I guess closures in languages like Scheme can have multiple "methods"? In C++ and Rust, closures (lambdas) are one function with attached state variables. I guess there are ways to attach more callables to a bag of state, but they would involve one lambda for each callable and shared state captured by reference (and good luck dealing with lifecycle issues).
a tuple of closures closing over the same object ('let over lambda') is equivalent to an interface.
You can do it multiple ways. Like in go:
cloj := func() {
val := 1
return func(m string) {
switch m {
case "inc": val = val + 1
case "dec": val = val - 1
}
}
} ()
cloj("inc")
In JS you can close upon state and return an object, which is essentially how classes work in the language. let cloj = (() => {
let x = 0; return { inc: () => x++, dec: () => x-- }
})()
cloj.inc()
> I guess closures in languages like Scheme can have multiple "methods"?

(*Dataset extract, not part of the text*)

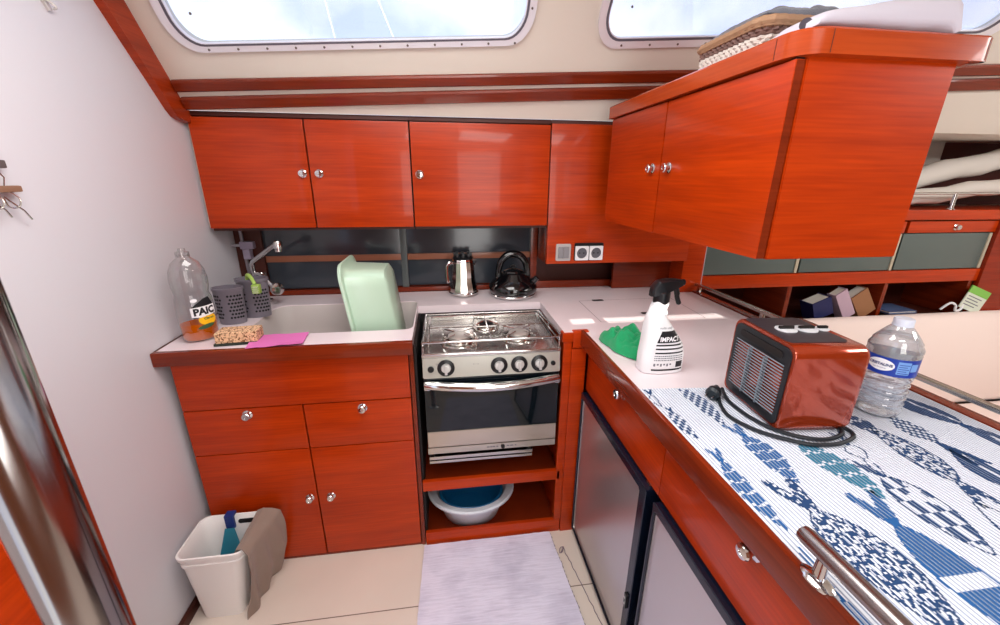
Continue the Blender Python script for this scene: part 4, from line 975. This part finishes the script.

At the language implementation level, Scheme-like closures only have one operation, which is the ability to apply them to arguments and thus evaluate them. But as a couple of the other replies show, a closure's code can be implemented as a dispatcher which handles multiple methods. That's not a language feature, just user code.
I wrote the koan quoted above in 2003, a few years before Graydon Hoare started working on Rust. At the time, there weren't any "static" languages with built-in support for closures.
Even Python had only had read-only closure support for a couple of years at that point - so those closures couldn't be used to implement mutation of closed-over variables. (Python didn't get mutable closures until around 2008.) Java only got closure support in version 8 around 2014. C++ 11 got closures in 2011.
Of course you can implement dynamic-dispatching objects using closures in Rust or C++, but that's not going to be the equivalent of a statically-defined structure.